═════ Source material

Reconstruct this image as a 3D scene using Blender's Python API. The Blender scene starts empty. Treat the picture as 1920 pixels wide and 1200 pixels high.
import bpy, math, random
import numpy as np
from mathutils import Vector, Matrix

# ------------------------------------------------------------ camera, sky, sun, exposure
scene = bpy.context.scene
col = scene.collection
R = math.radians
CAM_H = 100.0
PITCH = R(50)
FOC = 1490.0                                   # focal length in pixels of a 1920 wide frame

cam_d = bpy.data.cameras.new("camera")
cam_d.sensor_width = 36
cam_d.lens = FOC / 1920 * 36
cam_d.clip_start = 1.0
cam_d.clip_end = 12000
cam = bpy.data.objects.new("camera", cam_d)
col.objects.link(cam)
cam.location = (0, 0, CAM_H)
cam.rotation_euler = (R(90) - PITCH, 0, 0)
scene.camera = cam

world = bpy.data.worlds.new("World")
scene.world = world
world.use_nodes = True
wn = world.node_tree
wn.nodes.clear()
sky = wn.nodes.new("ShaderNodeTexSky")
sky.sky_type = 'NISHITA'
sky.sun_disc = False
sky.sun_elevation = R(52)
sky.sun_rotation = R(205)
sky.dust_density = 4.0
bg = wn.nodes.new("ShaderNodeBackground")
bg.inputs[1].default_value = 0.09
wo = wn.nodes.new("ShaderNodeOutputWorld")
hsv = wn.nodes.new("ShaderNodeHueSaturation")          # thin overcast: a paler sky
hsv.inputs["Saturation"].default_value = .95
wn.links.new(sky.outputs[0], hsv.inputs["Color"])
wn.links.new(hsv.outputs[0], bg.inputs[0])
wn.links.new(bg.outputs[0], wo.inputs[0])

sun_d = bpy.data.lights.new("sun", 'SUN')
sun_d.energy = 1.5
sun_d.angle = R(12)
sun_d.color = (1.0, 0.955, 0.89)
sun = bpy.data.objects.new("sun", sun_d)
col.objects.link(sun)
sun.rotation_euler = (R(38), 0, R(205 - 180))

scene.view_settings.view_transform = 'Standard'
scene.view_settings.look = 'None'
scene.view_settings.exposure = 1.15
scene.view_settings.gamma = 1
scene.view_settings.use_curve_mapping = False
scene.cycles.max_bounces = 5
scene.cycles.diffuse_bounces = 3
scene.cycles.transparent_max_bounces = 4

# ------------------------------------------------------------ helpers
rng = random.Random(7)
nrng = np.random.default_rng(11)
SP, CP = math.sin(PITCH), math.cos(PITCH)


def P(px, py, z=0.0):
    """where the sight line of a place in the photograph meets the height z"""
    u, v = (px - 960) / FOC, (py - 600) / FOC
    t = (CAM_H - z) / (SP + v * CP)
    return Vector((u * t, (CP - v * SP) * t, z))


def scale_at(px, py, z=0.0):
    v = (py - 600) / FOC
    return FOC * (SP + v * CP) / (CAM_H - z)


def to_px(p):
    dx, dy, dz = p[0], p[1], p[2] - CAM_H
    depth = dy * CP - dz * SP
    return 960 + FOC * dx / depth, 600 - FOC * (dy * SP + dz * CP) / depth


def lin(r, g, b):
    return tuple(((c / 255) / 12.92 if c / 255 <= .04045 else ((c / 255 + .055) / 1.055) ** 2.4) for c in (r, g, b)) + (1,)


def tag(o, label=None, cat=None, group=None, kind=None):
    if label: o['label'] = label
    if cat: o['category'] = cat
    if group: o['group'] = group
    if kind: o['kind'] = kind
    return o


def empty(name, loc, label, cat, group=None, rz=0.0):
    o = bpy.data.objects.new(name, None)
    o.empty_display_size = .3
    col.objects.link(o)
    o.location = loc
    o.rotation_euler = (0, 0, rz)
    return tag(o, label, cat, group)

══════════

Stated problem: Each line of the material should be echoed exactly.

Answer for this exercise:
Reconstruct this image as a 3D scene using Blender's Python API. The Blender scene starts empty. Treat the picture as 1920 pixels wide and 1200 pixels high.
import bpy, math, random
import numpy as np
from mathutils import Vector, Matrix

# ------------------------------------------------------------ camera, sky, sun, exposure
scene = bpy.context.scene
col = scene.collection
R = math.radians
CAM_H = 100.0
PITCH = R(50)
FOC = 1490.0                                   # focal length in pixels of a 1920 wide frame

cam_d = bpy.data.cameras.new("camera")
cam_d.sensor_width = 36
cam_d.lens = FOC / 1920 * 36
cam_d.clip_start = 1.0
cam_d.clip_end = 12000
cam = bpy.data.objects.new("camera", cam_d)
col.objects.link(cam)
cam.location = (0, 0, CAM_H)
cam.rotation_euler = (R(90) - PITCH, 0, 0)
scene.camera = cam

world = bpy.data.worlds.new("World")
scene.world = world
world.use_nodes = True
wn = world.node_tree
wn.nodes.clear()
sky = wn.nodes.new("ShaderNodeTexSky")
sky.sky_type = 'NISHITA'
sky.sun_disc = False
sky.sun_elevation = R(52)
sky.sun_rotation = R(205)
sky.dust_density = 4.0
bg = wn.nodes.new("ShaderNodeBackground")
bg.inputs[1].default_value = 0.09
wo = wn.nodes.new("ShaderNodeOutputWorld")
hsv = wn.nodes.new("ShaderNodeHueSaturation")          # thin overcast: a paler sky
hsv.inputs["Saturation"].default_value = .95
wn.links.new(sky.outputs[0], hsv.inputs["Color"])
wn.links.new(hsv.outputs[0], bg.inputs[0])
wn.links.new(bg.outputs[0], wo.inputs[0])

sun_d = bpy.data.lights.new("sun", 'SUN')
sun_d.energy = 1.5
sun_d.angle = R(12)
sun_d.color = (1.0, 0.955, 0.89)
sun = bpy.data.objects.new("sun", sun_d)
col.objects.link(sun)
sun.rotation_euler = (R(38), 0, R(205 - 180))

scene.view_settings.view_transform = 'Standard'
scene.view_settings.look = 'None'
scene.view_settings.exposure = 1.15
scene.view_settings.gamma = 1
scene.view_settings.use_curve_mapping = False
scene.cycles.max_bounces = 5
scene.cycles.diffuse_bounces = 3
scene.cycles.transparent_max_bounces = 4

# ------------------------------------------------------------ helpers
rng = random.Random(7)
nrng = np.random.default_rng(11)
SP, CP = math.sin(PITCH), math.cos(PITCH)


def P(px, py, z=0.0):
    """where the sight line of a place in the photograph meets the height z"""
    u, v = (px - 960) / FOC, (py - 600) / FOC
    t = (CAM_H - z) / (SP + v * CP)
    return Vector((u * t, (CP - v * SP) * t, z))


def scale_at(px, py, z=0.0):
    v = (py - 600) / FOC
    return FOC * (SP + v * CP) / (CAM_H - z)


def to_px(p):
    dx, dy, dz = p[0], p[1], p[2] - CAM_H
    depth = dy * CP - dz * SP
    return 960 + FOC * dx / depth, 600 - FOC * (dy * SP + dz * CP) / depth


def lin(r, g, b):
    return tuple(((c / 255) / 12.92 if c / 255 <= .04045 else ((c / 255 + .055) / 1.055) ** 2.4) for c in (r, g, b)) + (1,)


def tag(o, label=None, cat=None, group=None, kind=None):
    if label: o['label'] = label
    if cat: o['category'] = cat
    if group: o['group'] = group
    if kind: o['kind'] = kind
    return o


def empty(name, loc, label, cat, group=None, rz=0.0):
    o = bpy.data.objects.new(name, None)
    o.empty_display_size = .3
    col.objects.link(o)
    o.location = loc
    o.rotation_euler = (0, 0, rz)
    return tag(o, label, cat, group)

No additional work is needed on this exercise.